Business
The Hermès blueprint: How Axel Dumas maintains peak exclusivity amidst record €16bn revenues
The prevailing industry narrative suggests that luxury demand in China has cooled, that aspirational spending is under pressure, and that brands must recalibrate to protect growth. Yet Hermès closed 2025 above €16 billion in revenue, continuing to expand across Asia, including Greater China, despite currency headwinds and shifting consumption patterns. The takeaway is not that China is immune to slowdown. It is that Hermès operates on a model structurally insulated from it.

Since becoming CEO in 2013, Axel Dumas has reinforced a framework built on balance rather than acceleration. Leather goods, once 55% of sales, now represent roughly 45%. The shift is intentional. Ready-to-wear, jewellery, footwear, home, watches, and beauty have expanded steadily, reducing reliance on a single category while strengthening the brand ecosystem. In a maturing market like China, where top-tier clients seek depth rather than logos, that diversification strengthens retention without diluting prestige.
Hermès also resists the industry’s marketing reflex. The house operates without a traditional marketing department, allowing each métier to advance its creations independently before commercial alignment. The internal dialogue between creative and buying functions creates friction, but it preserves identity. The result is a portfolio of approximately 50,000 active SKUs—far above consultant-recommended norms. While this increases operational complexity, it reinforces brand dimensionality and shields Hermès from overexposure, a vulnerability that has affected several competitors in China’s saturated luxury landscape.
Craft remains the core growth engine. A single handbag requires roughly 16 hours of manual work, inherently capping production volumes. Scarcity is therefore embedded in manufacturing reality rather than constructed through artificial drops. In 2025, the group invested €226 million to strengthen production capacity, opening its 24th leather goods factory and planning additional sites through 2030. These expansions are calibrated, not industrial scale-ups, ensuring output rises without eroding rarity.
Simultaneously, Hermès is deepening vertical integration. The acquisition of French tanneries, stakes in jewellery workshops, investments in Italian footwear expertise, and continued development of Swiss watchmaking capabilities reflect a strategy of industrial control. By safeguarding artisanal know-how and material access, the brand reduces supply vulnerability and protects quality consistency. In China, where ultra-high-net-worth consumers increasingly interrogate provenance and craftsmanship, this reinforces long-term credibility.

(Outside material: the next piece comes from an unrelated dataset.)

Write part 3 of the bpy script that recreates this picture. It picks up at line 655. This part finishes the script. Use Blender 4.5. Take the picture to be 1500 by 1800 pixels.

Price adjustments of 5–6% at the start of 2025 further underline structural strength. For brands dependent on aspirational volume, price increases in a cautious market risk demand contraction. For Hermès, they reaffirm positioning. When scarcity is production-based and client relationships are cultivated over years, pricing power becomes a stabilizer rather than a gamble.
Category expansion continues with measured ambition. Beauty is scaling, fragrances are approaching critical mass, and skincare is forthcoming. More strategically significant is the quiet development of a haute couture expression. New ateliers have been assembled and specialist dressmakers recruited, but presentation will occur only when the house deems the work complete. The absence of calendar-driven urgency reinforces Hermès’ long-standing discipline: desirability precedes visibility.
The broader implication for China is clear. The market is not collapsing; it is stratifying. Brands built on velocity and distribution density feel the correction first. Brands built on craft density, category balance, and controlled capacity prove more resilient. Hermès does not escape macroeconomic shifts, but its structural choices—limited volumes, industrial integration, diversified métiers—mitigate volatility.
In a luxury cycle increasingly defined by recalibration, Hermès is not pivoting. It is executing a decades-long philosophy with precision. And in China’s evolving hierarchy of demand, that consistency continues to compound.